Me cuentan la noticia y no me atrevo a creerla. En estos tiempos de fake-news hay que tener mucho cuidado. De modo que lo busqué en varios medios y, como se recomienda en la redacción de textos históricos, cuando el testimonio supera cualquier glosa posible del historiador, citaré lo que recogió El Correo del Caroní de la visita del presidente Nicolás Maduro a las instalaciones de SIDOR:

«“Me hicieron entrega de un material, llamado el Manual para el Modelo de Gestión Productiva Socialista, yo lo leí, lo estudié, lo revisé y me parece que le falta del cielo a la tierra. Caen en el retoricismo (…) no parten de la realidad, la verdad que está en las fábricas. Por eso les pido que destrocen este manual”, demandó Maduro.»

No conozco el manual, por lo que no es aconsejable opinar demasiado sobre el hecho de que se pida su destrozo. Pero viendo lo que pasó con todas las empresas estatizadas, lo que en general pasó con la economía de todos los países socialistas de modelo más o menos soviético, el tremedal en el que estamos y el llamado a la productividad y el emprendimiento de esta nueva fase, que se pida nada menos que destrozar un manual de Gestión Productiva Socialista, para olvidarse de su retórica y dedicarse al trabajo práctico de hacer productiva una empresa, es muy decidor. Y que eso haya ocurrido dos días antes de cumplirse el decenio del fallecimiento del Chávez sin que nadie le hiciera demasiado caso, nos da otra confirmación de lo vivo que está el legado, del fardo en que se ha convertido y de lo que la sociedad ha decidido hacer al respecto: así lo estará, que es una tarea de urgencia destruir al menos uno de los manuales escritos a su socaire, para avanzar hacia otra cosa.

Cuatro

Otra vez Neruda: acaso porque en su Canto para Bolívar cita al Cuartel de la Montaña de Madrid y anuncia que el Libertador resucita cada cien años hecho pueblo, el viejo Cuartel de la Planicie fue rebautizado como el madrileño (al cabo, es una planicie sobre una loma, lo que le da algún aval topográfico al cambio) y en sus instalaciones fue inhumado el Comandante. Quien haya leído el poema no puede dejar de ver en esto el guiño de una promesa de resurrección.

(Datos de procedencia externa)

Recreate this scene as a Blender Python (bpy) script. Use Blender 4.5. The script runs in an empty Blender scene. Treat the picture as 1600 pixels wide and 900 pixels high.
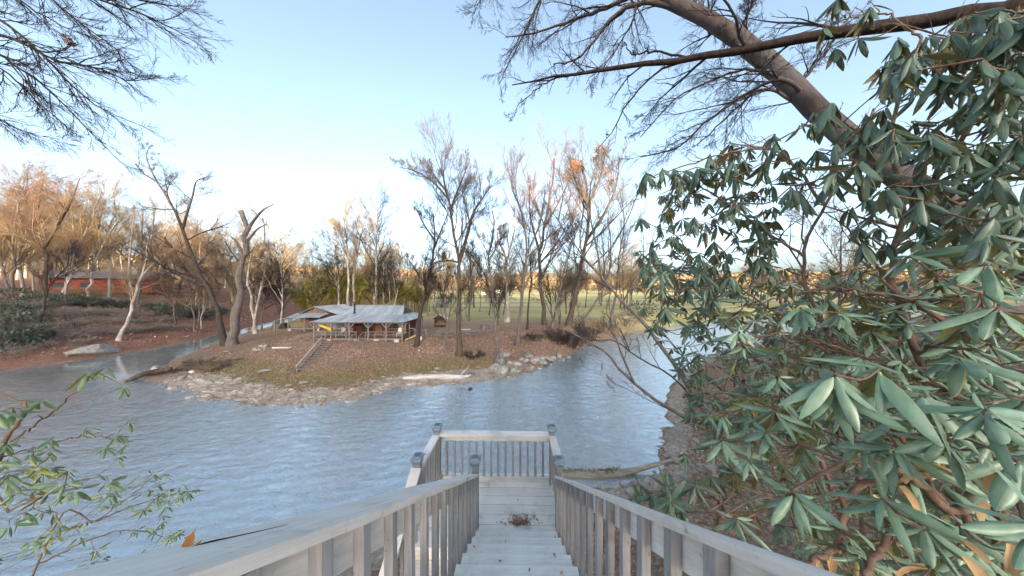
import bpy, math, random
import numpy as np
from mathutils import Matrix, Vector

# ------------------------------------------------------------------ camera, world, sun
S = bpy.context.scene
COL = S.collection
EYE = 9.0
F = 400.0                                   # focal length in photograph pixels (1600 wide)
cam = bpy.data.cameras.new('camera')
cam.sensor_width = 36.0
cam.lens = 36.0 * F / 1600.0
cam.clip_start = 0.05
cam.clip_end = 6000
cam_o = bpy.data.objects.new('camera', cam)
COL.objects.link(cam_o)
cam_o.location = (0, 0, EYE)
cam_o.rotation_euler = (math.pi / 2, 0, 0)
S.camera = cam_o

SUN_EL = math.radians(9)
SUN_AZ = math.radians(172)                  # clockwise from +Y: behind the camera
W = bpy.data.worlds.new('World')
S.world = W
W.use_nodes = True
wn = W.node_tree
sky = wn.nodes.new('ShaderNodeTexSky')
sky.sky_type = 'NISHITA'
sky.sun_disc = False
sky.sun_elevation = SUN_EL
sky.sun_rotation = SUN_AZ
sky.altitude = 300
sky.air_density = 0.7
sky.dust_density = 5.0
sky.ozone_density = 1.6
shs = wn.nodes.new('ShaderNodeHueSaturation')       # photograph's white balance: a paler, greyer blue
shs.inputs['Saturation'].default_value = 0.76
shs.inputs['Hue'].default_value = 0.486
wn.links.new(sky.outputs[0], shs.inputs['Color'])
wn.links.new(shs.outputs[0], wn.nodes['Background'].inputs[0])
wn.nodes['Background'].inputs[1].default_value = 0.15
sl = bpy.data.lights.new('sun', 'SUN')
sl.energy = 3.4
sl.angle = math.radians(0.5)
sl.color = (1.0, 0.85, 0.58)
so = bpy.data.objects.new('sun', sl)
COL.objects.link(so)
tosun = Vector((math.sin(SUN_AZ) * math.cos(SUN_EL), math.cos(SUN_AZ) * math.cos(SUN_EL), math.sin(SUN_EL)))
so.rotation_euler = tosun.to_track_quat('Z', 'Y').to_euler()
so.location = (0, -60, 80)
S.view_settings.view_transform = 'Standard'
S.view_settings.look = 'None'
S.view_settings.exposure = 2.32
S.view_settings.gamma = 1.0

rng = np.random.default_rng(7)
random.seed(7)


def P(u, v, Y):
    """world point seen at photograph pixel (u, v), Y metres in front of the camera"""
    return np.array([(u - 800.0) / F * Y, Y, EYE - (v - 450.0) / F * Y])


# ------------------------------------------------------------------ materials
def nmat(name):
    m = bpy.data.materials.new(name)
    m.use_nodes = True
    nt = m.node_tree
    return m, nt, nt.nodes['Principled BSDF']


def N(nt, t, **kw):
    n = nt.nodes.new(t)
    for k, v in kw.items():
        if hasattr(n, k):
            setattr(n, k, v)
        else:
            n.inputs[k.replace('_', ' ')].default_value = v
    return n


def ramp(nt, fac, stops):
    r = nt.nodes.new('ShaderNodeValToRGB')
    e = r.color_ramp.elements
    while len(e) < len(stops):
        e.new(0.5)
    for i, (p, c) in enumerate(stops):
        e[i].position = p
        e[i].color = (c[0], c[1], c[2], 1)
    nt.links.new(fac, r.inputs[0])
    return r.outputs[0]


def mixc(nt, fac, a, b, mode='MIX'):
    n = nt.nodes.new('ShaderNodeMix')
    n.data_type = 'RGBA'
    n.blend_type = mode
    for s, i in ((fac, 0), (a, 6), (b, 7)):
        if hasattr(s, 'links'):
            nt.links.new(s, n.inputs[i])
        elif i == 0:
            n.inputs[0].default_value = s
        else:
            n.inputs[i].default_value = (s[0], s[1], s[2], 1)
    return n.outputs[2]


def coords(nt, scale=(1, 1, 1), kind='Object'):
    tc = nt.nodes.new('ShaderNodeTexCoord')
    mp = nt.nodes.new('ShaderNodeMapping')
    mp.inputs['Scale'].default_value = scale
    nt.links.new(tc.outputs[kind], mp.inputs[0])
    return mp.outputs[0]


def noise(nt, vec, scale, detail=4, rough=0.55, dist=0.0):
    n = N(nt, 'ShaderNodeTexNoise')
    n.inputs['Scale'].default_value = scale
    n.inputs['Detail'].default_value = detail
    n.inputs['Roughness'].default_value = rough
    n.inputs['Distortion'].default_value = dist
    if vec is not None:
        nt.links.new(vec, n.inputs['Vector'])
    return n.outputs['Fac']


def bump(nt, b, h, strength=0.4, dist=0.02):
    n = nt.nodes.new('ShaderNodeBump')
    n.inputs['Strength'].default_value = strength
    n.inputs['Distance'].default_value = dist
    nt.links.new(h, n.inputs['Height'])
    nt.links.new(n.outputs[0], b.inputs['Normal'])
    return n


def simple(name, c1, c2, scale=6, stretch=(1, 1, 1), rough=0.8, bstr=0.3, bdist=0.01, rand=0.0, metal=0.0, spec=0.3):
    m, nt, b = nmat(name)
    vec = coords(nt, stretch)
    f = noise(nt, vec, scale, 6)
    c = ramp(nt, f, [(0.3, c1), (0.7, c2)])
    if rand:
        oi = nt.nodes.new('ShaderNodeObjectInfo')
        hs = nt.nodes.new('ShaderNodeHueSaturation')
        mr = N(nt, 'ShaderNodeMapRange')
        mr.inputs[3].default_value = 1 - rand
        mr.inputs[4].default_value = 1 + rand
        nt.links.new(oi.outputs['Random'], mr.inputs[0])
        nt.links.new(mr.outputs[0], hs.inputs['Value'])
        nt.links.new(c, hs.inputs['Color'])
        c = hs.outputs[0]
    nt.links.new(c, b.inputs['Base Color'])
    b.inputs['Roughness'].default_value = rough
    b.inputs['Metallic'].default_value = metal
    b.inputs['Specular IOR Level'].default_value = spec
    bump(nt, b, f, bstr, bdist)
    return m


def bark(name, c1, c2, scale=5.0, patch=None):
    m, nt, b = nmat(name)
    vec = coords(nt, (1, 1, 0.25))
    f = noise(nt, vec, scale, 8, 0.65)
    f2 = noise(nt, coords(nt, (1, 1, 0.6)), 1.1, 3)
    c = ramp(nt, f, [(0.3, c1), (0.7, c2)])
    if patch:
        pf = ramp(nt, f2, [(0.48, (0, 0, 0)), (0.6, (1, 1, 1))])
        c = mixc(nt, pf, c, patch)
    nt.links.new(c, b.inputs['Base Color'])
    b.inputs['Roughness'].default_value = 0.9
    b.inputs['Specular IOR Level'].default_value = 0.15
    bump(nt, b, f, 0.7, 0.03)
    return m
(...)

Allí se reunieron este cinco de marzo algunos amigos y familiares. Rafael Correa, Evo Morales, Raúl Castro, Manuel Zelaya, Daniel Ortega, Xiomara Castro y Luis Arce, entre otros. Aunque hubo los honores oficiales del caso, como lo obligaba la presencia de jefes de Estado, las fotos reflejan sobre todo el ambiente de una reunión familiar, bastante animada y entrañable. Más o menos como cuando a la salida de una iglesia en la que acaba de hacerse una misa por un difunto, los asistentes comparten anécdotas tiernas y divertidas. Pero no nos despistemos: tres jefes de Estado no es poco, y los otros líderes que ya no lo son, como Morales, Castro y Correa, tienen un enorme poder en sus respectivos países. Es otra prueba de que el legado sigue vivo. Aunque, de nuevo, no tanto como para que el alto gobierno venezolano se dejara ver en el sitio, o para que la ciudad que está a los pies de aquella montaña/planicie, y que paseó, hizo deportes, fue de compras, asistió a servicios religiosos, llevó a sus niños a las plazas o fue al cine este domingo, se diera realmente por enterada del acto en el viejo cuartel.

El olvido es otra forma de ir saliendo del legado, al menos de lo que menos gusta del mismo.  El verso del ya dos veces citado Neruda puede tener mucho de cliché, pero otro latinoamericano ilustre, Julio Jaramillo, está definitivamente a salvo de serlo. La indiferencia de aquella Caracas no recuerda tanto aquello de lo largo que es el olvido, como una estrofa de un vals que hizo famoso: que el rencor hiere menos que el olvido. Tal vez, desde donde se encuentre, el Comandante Eterno le esté dando la razón a Don Julio, y más preferiría el rencor que la apatía como una suave manera de dejarlo atrás.